Mr. Sumner. The Senator mistakes a substitute for equality. Equality is where all are alike. A substitute can never take the place of equality. It is impossible; it is absurd. I must remind the Senator that it is very unjust,—it is terribly unjust. We have received in this Chamber a colored Senator from Mississippi; but according to the rule of the Senator from Georgia we should have put him apart by himself; he should not have sat with his brother Senators. Do I understand the Senator as favoring such a rule?

Mr. Hill. No, Sir.

Mr. Sumner. The Senator does not.

Mr. Hill. I do not, Sir, for this reason: it is under the institutions of the country that he becomes entitled by law to his seat here; we have no right to deny it to him.

Mr. Sumner. Very well; and I intend, to the best of my ability, to see that under the institutions of the country he is equal everywhere. The Senator says he is equal in this Chamber. I say he should be equal in rights everywhere; and why not, I ask the Senator from Georgia?

Mr. Hill. … I am one of those who have believed, that, when it pleased the Creator of heaven and earth to make different races of men, it was His purpose to keep them distinct and separate. I think so now.…

Mr. Sumner. The Senator admits that in the highest council-chamber there is, and should be, perfect equality before the law; but descend into the hotel, on the railroad, within the common school, and there can be no equality before the law. The Senator does not complain because all are equal in this Chamber. I should like to ask him, if he will allow me, whether, in his judgment, the colored Representatives from Georgia and South Carolina in the other Chamber ought not on railroads and at hotels to have like rights with himself? I ask that precise question.

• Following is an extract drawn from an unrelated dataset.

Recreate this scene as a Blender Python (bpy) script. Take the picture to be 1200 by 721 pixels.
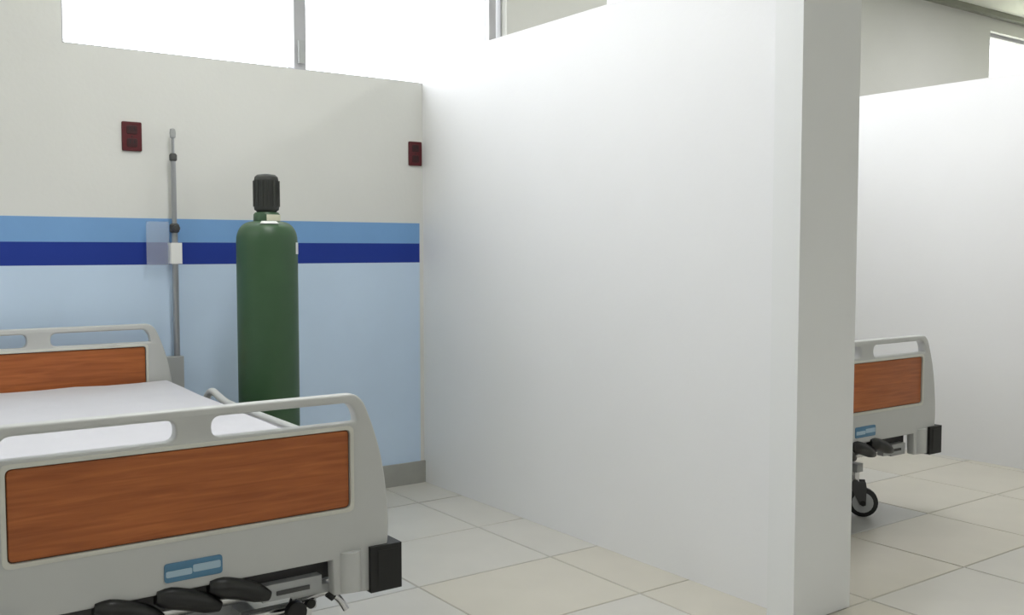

Mr. Hill. I will answer that question in this manner: I myself am subject in hotels and upon railroads to the regulations provided by the hotel proprietors for their guests, and by the railroad companies for their passengers. I am entitled, and so is the colored man, to all the security and comfort that either presents to the most favored guest or passenger; but I maintain that proximity to a colored man does not increase my comfort or security, nor does proximity to me on his part increase his, and therefore it is not a denial of any right in either case.

Mr. Sumner. May I ask the Senator if he is excluded from any right on account of his color? The Senator says he is sometimes excluded from something at hotels or on railroads. I ask whether any exclusion on account of color bears on him?

Mr. Hill. I answer the Senator. I have been excluded from ladies’ cars on railroads. I do not know on what account precisely; I do not know whether it was on account of my color; but I think it more likely that it was on account of my sex. [Laughter.]